Mike Shinoda of Linkin Park
Michael Kovac/Getty Images for Clear Channel
February 9, 2013 1:40 PM ET

Linkin Park's Mike Shinoda is teaming with the Grammys to become a mentor for up-and-coming artists. The emcee recently attended a press conference at the Conga Room in L.A. to announce his role in the new Centerstage project.

As part of his duties, Shinoda will also serve as curator for the Centerstage Powered By Grammy Amplifier program, where he will be heavily involved in selecting the three winning artists who will eventually have a recording session with a Grammy-winning producer. Artists can submit their tracks via SoundCloud and have them heard by a panel that includes Shinoda.
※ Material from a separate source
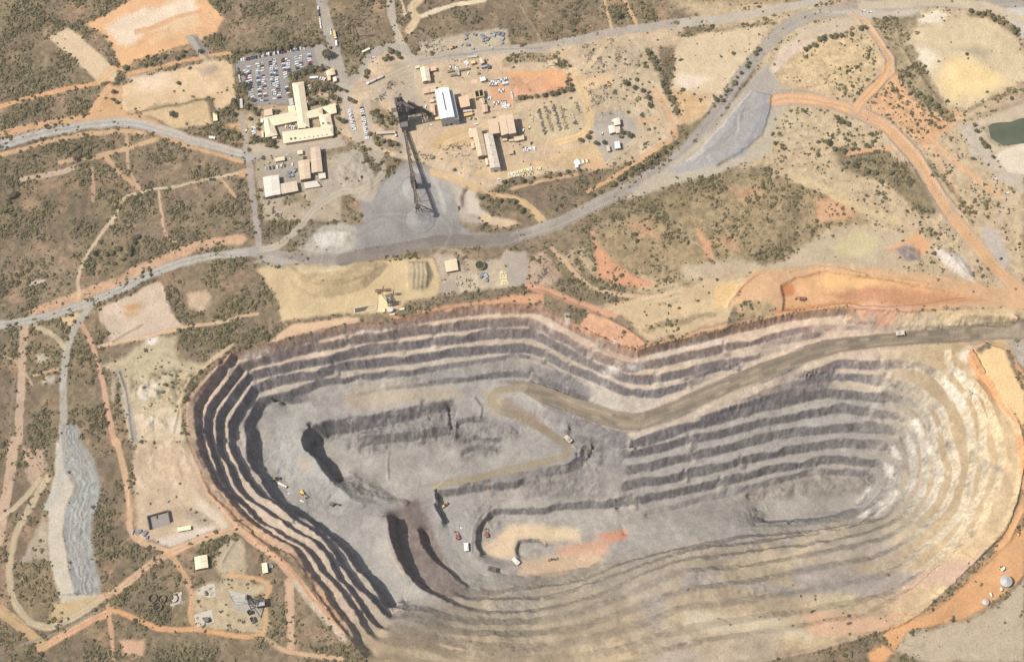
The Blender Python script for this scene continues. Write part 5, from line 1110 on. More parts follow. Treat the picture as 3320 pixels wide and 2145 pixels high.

The three winners will then get the recording session and hands-on experience with Grammy winners.

Linkin Park's Shinoda Is Fit to Be Tied

Shinoda told Rolling Stone that he is excited to be exposed to different styles of music. "If you follow me on Twitter or on Spotify, I’m always posting new things," he said. "If you go on there right now, you’ll see the variety of music that I’m into. But when it comes to this program, I don’t think it’ll be in any way limited to even that. It’s gonna be bigger than that. I’m looking forward to seeing artists whose style I might not be expected to like catch my ear."

Could an opening act for Linkin Park emerge from this type of process? "Sure," he said, sharing the story of the Polish DJ Czeslaw Sakowski, who won the right to be on album A Thousand Suns by winning the remix contest for "The Catalyst." "We put him on our record," Shinoda said. "That’s the kind of thing that could’ve turned out very badly. All the submissions could’ve sucked, the person could’ve been a nightmare, whatever. A lot of things can go wrong and you have to say in the name of experimenting and the name of innovation you’re gonna put your money where your mouth is and risk it."

Right now, after a heavy cycle of making music that saw three albums in five years and major tours for every album, Linkin Park are exploring other areas of innovation. "We’ve kind of added some areas of focus rather than just thinking about things like touring and records," he said. "We’ve kind of carved out some space for other projects because our interests have always been very broad, and by devoting some time to those things it stops any and all of us from feeling like we have this pent up desire to dive into other things. We got a handful of other things in the pipeline as well."